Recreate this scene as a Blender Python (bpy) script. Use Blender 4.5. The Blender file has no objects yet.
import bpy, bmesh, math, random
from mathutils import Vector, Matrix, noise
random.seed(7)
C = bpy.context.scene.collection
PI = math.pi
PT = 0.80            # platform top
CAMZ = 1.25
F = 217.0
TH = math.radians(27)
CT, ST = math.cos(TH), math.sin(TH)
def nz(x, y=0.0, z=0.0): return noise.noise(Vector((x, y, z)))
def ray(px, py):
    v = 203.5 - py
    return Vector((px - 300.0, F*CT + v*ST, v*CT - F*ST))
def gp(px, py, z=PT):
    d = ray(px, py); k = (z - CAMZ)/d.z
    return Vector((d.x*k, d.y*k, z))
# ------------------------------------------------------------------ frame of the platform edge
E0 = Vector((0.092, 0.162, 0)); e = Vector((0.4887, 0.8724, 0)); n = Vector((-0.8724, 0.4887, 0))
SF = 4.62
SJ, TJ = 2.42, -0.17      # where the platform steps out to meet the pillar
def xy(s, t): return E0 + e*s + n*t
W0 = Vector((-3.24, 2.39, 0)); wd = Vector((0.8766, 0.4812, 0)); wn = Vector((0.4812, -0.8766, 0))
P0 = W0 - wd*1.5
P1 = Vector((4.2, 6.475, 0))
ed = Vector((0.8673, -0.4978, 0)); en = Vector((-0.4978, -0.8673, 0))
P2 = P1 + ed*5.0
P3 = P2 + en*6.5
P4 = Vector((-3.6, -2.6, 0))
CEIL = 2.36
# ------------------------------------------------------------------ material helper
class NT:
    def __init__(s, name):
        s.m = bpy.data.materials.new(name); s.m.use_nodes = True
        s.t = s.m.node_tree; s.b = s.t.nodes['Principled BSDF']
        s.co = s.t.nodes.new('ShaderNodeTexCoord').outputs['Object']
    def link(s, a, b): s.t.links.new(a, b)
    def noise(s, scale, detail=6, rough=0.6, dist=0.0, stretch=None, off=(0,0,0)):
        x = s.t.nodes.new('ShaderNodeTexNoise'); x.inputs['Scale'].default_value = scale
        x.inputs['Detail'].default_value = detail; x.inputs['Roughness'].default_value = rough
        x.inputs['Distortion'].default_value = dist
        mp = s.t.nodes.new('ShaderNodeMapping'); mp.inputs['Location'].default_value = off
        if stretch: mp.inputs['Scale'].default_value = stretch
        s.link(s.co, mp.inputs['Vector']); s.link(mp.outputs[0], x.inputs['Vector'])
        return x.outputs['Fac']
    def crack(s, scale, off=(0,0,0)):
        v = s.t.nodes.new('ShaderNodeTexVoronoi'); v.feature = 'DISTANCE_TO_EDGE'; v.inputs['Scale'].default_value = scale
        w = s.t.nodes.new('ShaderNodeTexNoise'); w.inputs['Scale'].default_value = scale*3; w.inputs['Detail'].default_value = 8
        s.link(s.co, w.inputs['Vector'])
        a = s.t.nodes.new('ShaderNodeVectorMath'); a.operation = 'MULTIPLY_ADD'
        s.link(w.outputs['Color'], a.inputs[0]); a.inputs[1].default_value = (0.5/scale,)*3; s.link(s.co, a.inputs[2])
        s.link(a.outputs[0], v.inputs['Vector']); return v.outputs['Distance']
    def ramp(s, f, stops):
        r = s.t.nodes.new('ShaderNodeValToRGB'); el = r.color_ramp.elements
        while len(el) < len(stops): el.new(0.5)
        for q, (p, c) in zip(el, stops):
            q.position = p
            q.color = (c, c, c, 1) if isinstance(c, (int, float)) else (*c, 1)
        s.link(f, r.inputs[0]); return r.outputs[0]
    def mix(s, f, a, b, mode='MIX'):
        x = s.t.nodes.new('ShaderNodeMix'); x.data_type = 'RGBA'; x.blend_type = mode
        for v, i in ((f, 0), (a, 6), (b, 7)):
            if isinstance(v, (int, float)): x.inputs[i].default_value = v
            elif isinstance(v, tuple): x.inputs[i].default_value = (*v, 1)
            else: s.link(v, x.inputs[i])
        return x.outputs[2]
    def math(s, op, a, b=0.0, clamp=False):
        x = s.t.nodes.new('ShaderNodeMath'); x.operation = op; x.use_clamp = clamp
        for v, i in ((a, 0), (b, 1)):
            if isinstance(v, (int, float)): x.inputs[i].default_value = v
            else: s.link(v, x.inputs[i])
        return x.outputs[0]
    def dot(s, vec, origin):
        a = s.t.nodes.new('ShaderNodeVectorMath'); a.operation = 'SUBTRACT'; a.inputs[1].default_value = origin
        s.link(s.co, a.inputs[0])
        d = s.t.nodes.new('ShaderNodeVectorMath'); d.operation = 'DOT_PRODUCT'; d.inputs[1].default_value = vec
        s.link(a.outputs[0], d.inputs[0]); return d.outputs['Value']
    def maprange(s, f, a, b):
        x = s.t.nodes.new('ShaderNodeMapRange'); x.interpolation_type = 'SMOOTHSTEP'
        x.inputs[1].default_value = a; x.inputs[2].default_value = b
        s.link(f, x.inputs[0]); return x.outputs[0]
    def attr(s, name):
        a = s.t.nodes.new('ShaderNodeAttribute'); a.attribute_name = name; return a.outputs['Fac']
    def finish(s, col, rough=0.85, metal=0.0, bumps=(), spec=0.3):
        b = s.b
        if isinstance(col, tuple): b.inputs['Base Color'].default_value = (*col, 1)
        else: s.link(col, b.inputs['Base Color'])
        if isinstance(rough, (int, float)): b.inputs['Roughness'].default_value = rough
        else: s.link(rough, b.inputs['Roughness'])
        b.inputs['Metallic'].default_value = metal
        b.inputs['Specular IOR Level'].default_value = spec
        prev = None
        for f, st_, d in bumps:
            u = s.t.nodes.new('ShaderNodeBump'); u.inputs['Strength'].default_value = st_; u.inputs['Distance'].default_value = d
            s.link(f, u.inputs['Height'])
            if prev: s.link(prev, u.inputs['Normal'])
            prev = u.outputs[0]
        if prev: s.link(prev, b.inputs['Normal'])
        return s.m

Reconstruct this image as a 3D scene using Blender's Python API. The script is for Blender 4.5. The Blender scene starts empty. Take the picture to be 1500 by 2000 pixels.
□ □ □
PROMPT: Which lines contain the word "scene"? Copy each of them.

EXPECTED OUTPUT:
Recreate this scene as a Blender Python (bpy) script. Use Blender 4.5. The Blender file has no objects yet.
C = bpy.context.scene.collection
Reconstruct this image as a 3D scene using Blender's Python API. The script is for Blender 4.5. The Blender scene starts empty. Take the picture to be 1500 by 2000 pixels.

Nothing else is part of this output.